Thursday 18 November 2010

To Old Friends: Jackass 3D

This evening, for the first time in months, I left the cinema with the very faintest hint of a glimmer of a tear forming in the corner of my eye.

Ten years is a long time to know somebody. In real life, I've only known one friend for the same amount of time as I've known Johnny Knoxville, Bam Margera, Dave England, Steve-O, Danger Ehren, Preston Lacey, Ryan Dunn, Phil and April Margera, and Wee Man. To me that counts as a substantial relationship.

When the closing credits rolled it was like being crushed in the middle of a great big group hug from a small army of sweatier, older, hairier brothers. Meanwhile, Spike Jonze revelled in the art of total destruction; blowing up just about everything he could get his little mitts on for the humble purpose of capturing a tortured expression in high definition 3D.

How could you not love this.

Of course they have their disparagers.

"Did they need to make another movie?"

Did Scorsese?

I'll tell you why you should fork out to see this. Three dimensions justifies the second sequel. Super slow-motion replays in hi-def with dildo explosions; fecal matter splatter; bits of... things. Jackass 3D is pushing the artistic boundaries of the medium.

"The Invisible Suit"

3D cinema isn't the future. 3D cinema is now. But they can't tell you it's now because then you won't think that it's current because current is getting what's coming earlier than it should come, which is now.

By the time everybody has a 3D television they'll start bringing out hologramovisions at five grand a pop. Everybody'll rush out and buy them, then six months later they'll become cheaper to make way for the hologramovisionogulator which will be the same thing but with a slightly shinier ogulator... And so on.

We are living in the future. So when is now? Why, it's yesterday, because yesterday is boring history.

Blu-ray? £20 for Die Hard? Really?

Anyway.

Back in the olden days when kings lived in cold stone castles and people ate hog roasts all of the time and not just on fireworks night, there were such men whose vocation was in the art of Jestery. The jester was the fool- the clown- whose slapstick would amuse the dignified crowd.

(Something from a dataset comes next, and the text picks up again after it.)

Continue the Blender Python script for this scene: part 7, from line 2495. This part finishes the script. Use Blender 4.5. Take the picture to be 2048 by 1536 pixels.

These men from Dickhouse Productions are the jesters of our day. Comedy hasn't changed, but it has had to become a bit more imaginative.

Duck Hunt:

A giant inflatable thing sits on the edge of a lake. A man dressed as a duck lies on the end of it. Two men jump from a crane onto the other end of the inflatable: duck man flies into the air. Two boats full of men fire paintball guns at the flailing duck, who is airborne for the best part of four painful seconds before crashing into the water in a cloud of feathers.

Laughter.

Ram Jam:

Two men dressed as members of a marching band, complete with tuba and trumpet, decide to find out whether music can tame wild beasts. Reveal: an angry RAM. Tuba player enters the pen, instantly invigorating the animal's imperative to destroy. He gets through little but one note on his instrument before being battered to the floor. He is battered again. He cannot get up. Meanwhile, trumpet player's jeans are stuck on pole. He cannot come to the tuba musician's aide. Pain.

I enjoy Frasier. I laugh out loud to Woody Allen. Chris Morris and Armando Ianucci are the gay dads I never had. Still, can one not watch You've Been Framed religiously every saturday night? Can one not watch one grown man throw a glass of water in another's face, followed by a boxing glove, all in slow motion, to the Rocky theme tune?

If one can't do that then one is sad at the snobbery of other ones.

Jackass was nothing but pure fun. It was a group of friends making each other laugh, filming it, then hoping it would make others laugh. Not everybody liked it- not everybody has the same sense of humour- but certainly enough people laughed to justify it being on television. Three Series. Three movies. Knoxville was a movie star for a few years.

The reason we loved them so much is because these guys were guys like you and me. Regular Joes with unusually large balls.

Immature?

You could have spent the last decade sitting in a South Kensington champagne bar exchanging witticisms about the way Martin Amis's latest post-pubescent loser wants to touch a "boob", but I doubt that you almost fell off of your fucking chair laughing about it.

Getting all blurry eyed in the end credits- thanks partly to the tear-rendering friendship song performed by the cast- I took the time to reflect on the last ten years of my own life.

You know what? I haven't grown up at all. But neither have my oldest friends. So it doesn't matter one bit.